Effects of cyclic loading and unloading rates on the energy evolution of rocks with different lithology

Abstract

The deformation-to-failure process of rocks is accompanied by energy dissipation and release, indicating that it is an energy conversion process. To investigate the influence of lithology as well as the loading and unloading rates on the evolution and distribution of rock energy, the MTS 816 rock mechanics testing system was used for performing uniaxial compression and uniaxial cyclic loading–unloading tests on the 165 samples of four rock types. The total energy density, elastic energy density, and dissipated energy density absorbed by rocks of different lithology were obtained, and the evolution and distribution laws of lithology and loading and unloading rates on the accumulation and dissipation of rock energy were investigated.

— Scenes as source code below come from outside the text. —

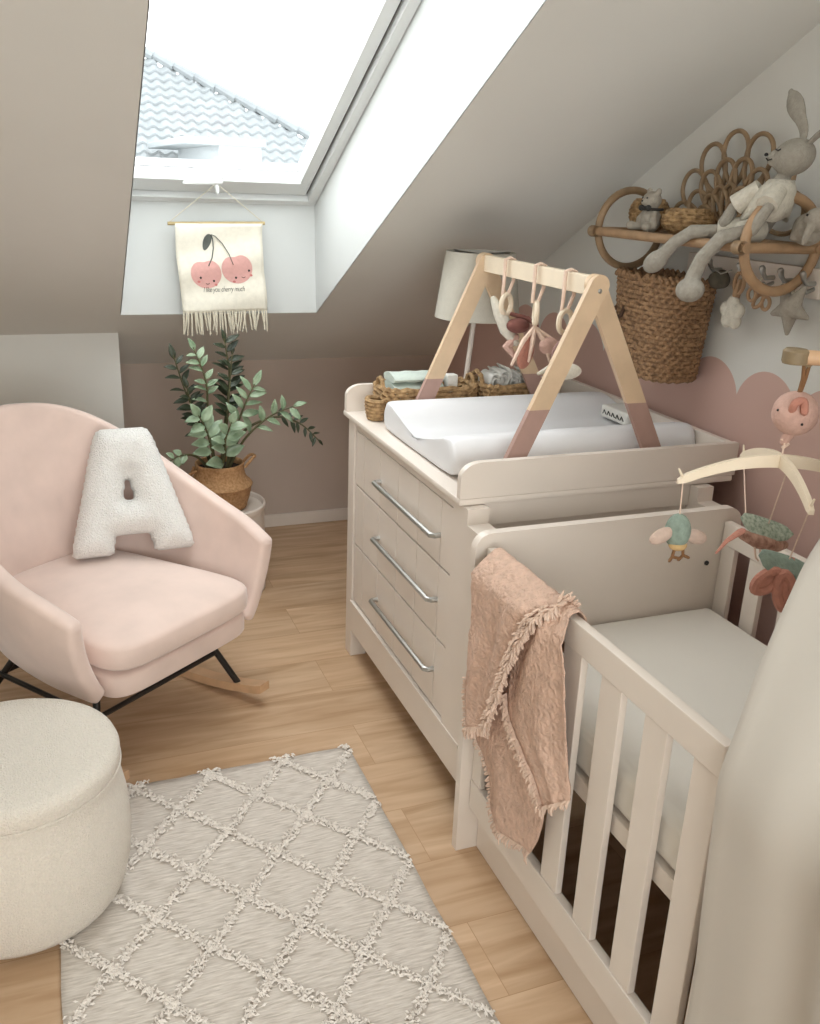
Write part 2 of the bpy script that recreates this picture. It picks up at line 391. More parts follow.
# unseen rear window, added behind the camera as a soft fill source
w2 = thing('added_fill_window', ((cx0+cx1)/2, NY-.06, .8), None, None); w2['kind'] = 'structure'
q = MB()
for x in (cx0, (cx0+cx1)/2-.03, cx1-.06): q.box(x, x+.06, NY-.09, NY-.03, .8, 2.2, .005)
q.box(cx0, cx1, NY-.09, NY-.03, .8, .86, .005); q.box(cx0, cx1, NY-.09, NY-.03, 2.14, 2.2, .005)
obj('fill_window_frame', q, m_frame, w2)
obj('window_glass', MB().box(cx0+.03, cx1-.03, NY-.062, NY-.058, .83, 2.17), MC.get('g') or bpy.data.materials['window_glass'], w2)
obj('baseboard_back', MB().box(BX, WX, BY-.014, BY, 0, .062, .004), m_lacq, kind='structure')
obj('baseboard_right', MB().box(WX-.014, WX, NY, BY-.014, 0, .062, .004), m_lacq, kind='structure')

# ---- neighbour's tiled roof outside
nb = thing('neighbouring_house', (3.5, 22, -3), 'neighbouring roof of wavy grey tiles seen through the skylight', 'house')
RY0 = 18.5; RT = math.tan(math.radians(38))
def RP(x, s): # s = distance up roof
    return Vector((x, RY0 + s*math.cos(math.radians(38)), -1.2 + s*math.sin(math.radians(38))))
# hip line from (x=1.0,z~4.2) to (x=7,z~1.6)
q = MB(); CH = .30; TW = .30
import itertools
def hipx(s):
    z = RP(0, s).z; return 2.633 + (4.325-z)*(6.231-2.633)/(4.325-2.499)
for c in range(0, 32):
    s0 = c*CH; s1 = s0+CH*1.06
    xr = hipx(s0+CH/2); xl = -3.0
    n = int((xr-xl)/(TW/6))
    lo, hi = [], []
    for k in range(n+1):
        x = xl + k*TW/6; wv = .035*math.cos(2*PI*k/6)
        a = RP(x, s0); h = RP(x, s1); a.z += wv+.05; a.y -= .02; h.z += wv; lo.append(a); hi.append(h)
    if n > 0: q.grid([[v-Vector((0, 0, .05)) for v in lo], lo, hi])
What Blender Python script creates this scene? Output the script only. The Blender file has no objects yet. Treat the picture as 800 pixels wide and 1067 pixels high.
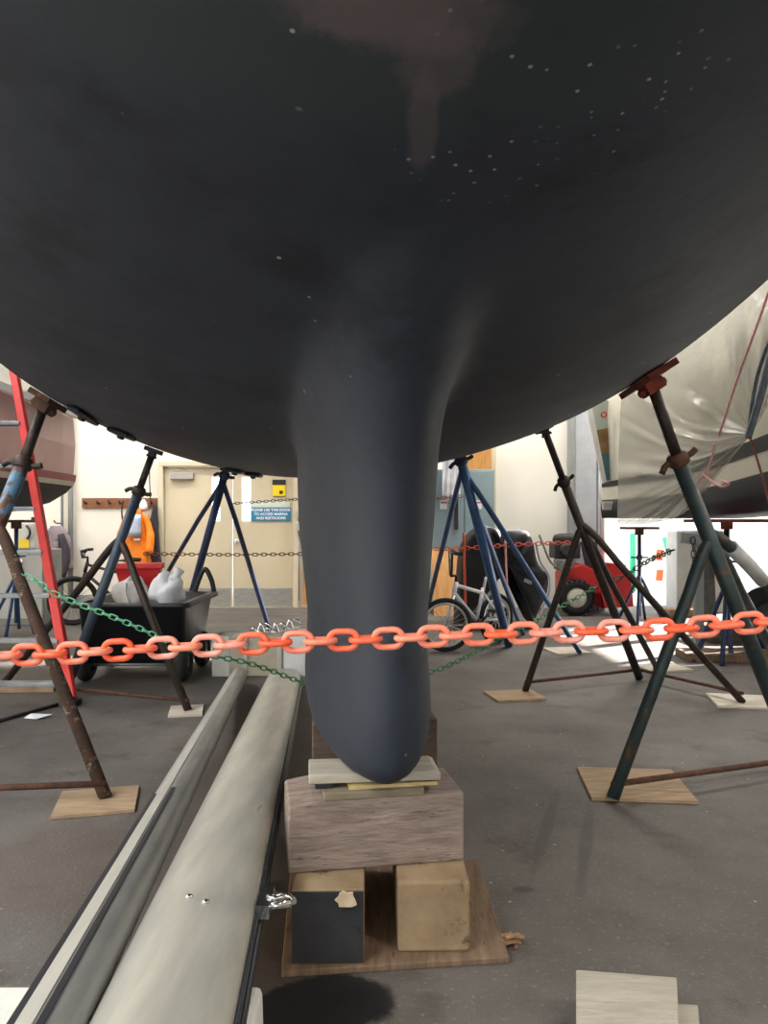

The results revealed that the energy density of all rock samples increased nonlinearly with the increase in axial stress, and the elastic energy density increased gradually first and subsequently rapidly with the increase in the axial stress. The evolution curves were not affected by the loading and unloading rates. The dissipated energy density increased gradually with the increase in axial stress, and the discrepancy of the evolution curve was large. The proportion of the elastic energy density varied nonlinearly with the increase in axial stress or the cycle index, exhibiting the evolutionary process of increasing, then stabilizing, and finally decreasing. However, the proportion of the dissipated energy density exhibited an opposite trend. The elastic energy accumulated in the rock sample at the pre-peak stage was considerably higher than the dissipated energy, and the proportion of the elastic energy density was large. With the increase in loading and unloading rates, the proportion of elastic energy exhibited an approximate growth trend, and the proportion of dissipated energy exhibited an approximate decreasing trend.